What needs to be done:
Reproduce the first line and every line after it, exactly, through the one containing "(.1278, -.5, .014))". Leave out the rest.

start Data excerpt

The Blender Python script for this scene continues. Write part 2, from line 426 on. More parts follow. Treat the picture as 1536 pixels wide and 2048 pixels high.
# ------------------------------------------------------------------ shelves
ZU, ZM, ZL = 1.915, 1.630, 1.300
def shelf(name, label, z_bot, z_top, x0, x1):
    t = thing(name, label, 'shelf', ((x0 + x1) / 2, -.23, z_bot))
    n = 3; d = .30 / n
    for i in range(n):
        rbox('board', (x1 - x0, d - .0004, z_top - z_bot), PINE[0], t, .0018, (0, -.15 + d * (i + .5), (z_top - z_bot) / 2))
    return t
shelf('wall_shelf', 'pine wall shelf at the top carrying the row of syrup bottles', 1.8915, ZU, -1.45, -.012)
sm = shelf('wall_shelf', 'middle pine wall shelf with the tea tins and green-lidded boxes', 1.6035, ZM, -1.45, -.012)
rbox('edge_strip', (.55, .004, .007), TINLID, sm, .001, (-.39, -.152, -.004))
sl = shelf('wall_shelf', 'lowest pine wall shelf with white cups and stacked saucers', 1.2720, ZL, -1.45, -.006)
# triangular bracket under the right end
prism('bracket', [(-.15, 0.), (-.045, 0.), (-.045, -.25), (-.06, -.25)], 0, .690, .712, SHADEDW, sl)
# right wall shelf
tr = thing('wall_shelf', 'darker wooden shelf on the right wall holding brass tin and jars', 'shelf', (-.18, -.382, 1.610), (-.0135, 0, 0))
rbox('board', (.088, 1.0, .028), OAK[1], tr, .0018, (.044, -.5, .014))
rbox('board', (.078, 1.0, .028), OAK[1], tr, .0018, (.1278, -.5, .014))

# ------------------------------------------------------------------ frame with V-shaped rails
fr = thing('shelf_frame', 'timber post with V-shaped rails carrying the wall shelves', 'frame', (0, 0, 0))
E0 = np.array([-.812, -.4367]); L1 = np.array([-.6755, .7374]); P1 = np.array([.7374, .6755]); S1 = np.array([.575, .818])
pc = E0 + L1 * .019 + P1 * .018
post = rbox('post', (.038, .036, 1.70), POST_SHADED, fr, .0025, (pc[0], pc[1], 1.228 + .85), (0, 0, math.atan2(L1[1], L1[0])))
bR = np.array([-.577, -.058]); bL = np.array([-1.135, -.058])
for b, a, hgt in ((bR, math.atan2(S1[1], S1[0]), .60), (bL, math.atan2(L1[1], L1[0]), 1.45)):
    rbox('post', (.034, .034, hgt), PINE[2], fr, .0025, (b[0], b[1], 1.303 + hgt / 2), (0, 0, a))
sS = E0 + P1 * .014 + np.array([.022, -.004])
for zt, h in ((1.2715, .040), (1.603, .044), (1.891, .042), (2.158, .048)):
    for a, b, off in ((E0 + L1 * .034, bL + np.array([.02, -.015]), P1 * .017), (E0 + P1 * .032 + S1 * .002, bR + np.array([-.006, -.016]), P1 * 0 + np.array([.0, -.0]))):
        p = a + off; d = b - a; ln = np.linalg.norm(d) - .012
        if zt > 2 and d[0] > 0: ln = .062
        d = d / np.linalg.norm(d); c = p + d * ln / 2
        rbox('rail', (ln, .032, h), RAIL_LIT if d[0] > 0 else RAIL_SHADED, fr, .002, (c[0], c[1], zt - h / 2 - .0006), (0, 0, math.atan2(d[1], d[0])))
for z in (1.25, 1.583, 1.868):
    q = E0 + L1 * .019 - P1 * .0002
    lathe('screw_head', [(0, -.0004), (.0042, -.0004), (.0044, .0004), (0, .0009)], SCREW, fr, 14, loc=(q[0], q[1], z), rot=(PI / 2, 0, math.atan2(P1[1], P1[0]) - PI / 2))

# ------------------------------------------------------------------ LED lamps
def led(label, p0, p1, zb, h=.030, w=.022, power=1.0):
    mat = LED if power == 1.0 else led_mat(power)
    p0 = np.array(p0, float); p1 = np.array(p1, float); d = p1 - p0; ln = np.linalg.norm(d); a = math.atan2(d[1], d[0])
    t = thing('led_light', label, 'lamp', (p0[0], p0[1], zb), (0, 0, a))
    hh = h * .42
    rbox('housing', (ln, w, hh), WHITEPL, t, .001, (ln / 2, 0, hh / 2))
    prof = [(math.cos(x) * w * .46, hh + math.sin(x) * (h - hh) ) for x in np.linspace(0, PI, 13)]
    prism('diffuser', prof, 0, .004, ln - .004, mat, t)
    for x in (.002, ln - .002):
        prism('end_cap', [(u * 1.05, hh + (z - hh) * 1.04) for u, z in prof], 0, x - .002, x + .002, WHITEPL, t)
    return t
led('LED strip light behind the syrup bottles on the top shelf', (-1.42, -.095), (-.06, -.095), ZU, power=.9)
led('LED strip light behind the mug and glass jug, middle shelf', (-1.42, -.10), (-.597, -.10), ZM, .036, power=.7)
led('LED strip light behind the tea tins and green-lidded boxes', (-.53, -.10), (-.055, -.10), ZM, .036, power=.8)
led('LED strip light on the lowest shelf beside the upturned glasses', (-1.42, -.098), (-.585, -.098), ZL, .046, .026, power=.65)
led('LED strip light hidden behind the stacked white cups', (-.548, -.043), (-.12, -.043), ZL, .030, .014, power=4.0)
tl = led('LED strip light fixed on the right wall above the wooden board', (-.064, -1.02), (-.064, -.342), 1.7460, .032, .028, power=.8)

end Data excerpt

Response to the exercise:
The Blender Python script for this scene continues. Write part 2, from line 426 on. More parts follow. Treat the picture as 1536 pixels wide and 2048 pixels high.
# ------------------------------------------------------------------ shelves
ZU, ZM, ZL = 1.915, 1.630, 1.300
def shelf(name, label, z_bot, z_top, x0, x1):
    t = thing(name, label, 'shelf', ((x0 + x1) / 2, -.23, z_bot))
    n = 3; d = .30 / n
    for i in range(n):
        rbox('board', (x1 - x0, d - .0004, z_top - z_bot), PINE[0], t, .0018, (0, -.15 + d * (i + .5), (z_top - z_bot) / 2))
    return t
shelf('wall_shelf', 'pine wall shelf at the top carrying the row of syrup bottles', 1.8915, ZU, -1.45, -.012)
sm = shelf('wall_shelf', 'middle pine wall shelf with the tea tins and green-lidded boxes', 1.6035, ZM, -1.45, -.012)
rbox('edge_strip', (.55, .004, .007), TINLID, sm, .001, (-.39, -.152, -.004))
sl = shelf('wall_shelf', 'lowest pine wall shelf with white cups and stacked saucers', 1.2720, ZL, -1.45, -.006)
# triangular bracket under the right end
prism('bracket', [(-.15, 0.), (-.045, 0.), (-.045, -.25), (-.06, -.25)], 0, .690, .712, SHADEDW, sl)
# right wall shelf
tr = thing('wall_shelf', 'darker wooden shelf on the right wall holding brass tin and jars', 'shelf', (-.18, -.382, 1.610), (-.0135, 0, 0))
rbox('board', (.088, 1.0, .028), OAK[1], tr, .0018, (.044, -.5, .014))
rbox('board', (.078, 1.0, .028), OAK[1], tr, .0018, (.1278, -.5, .014))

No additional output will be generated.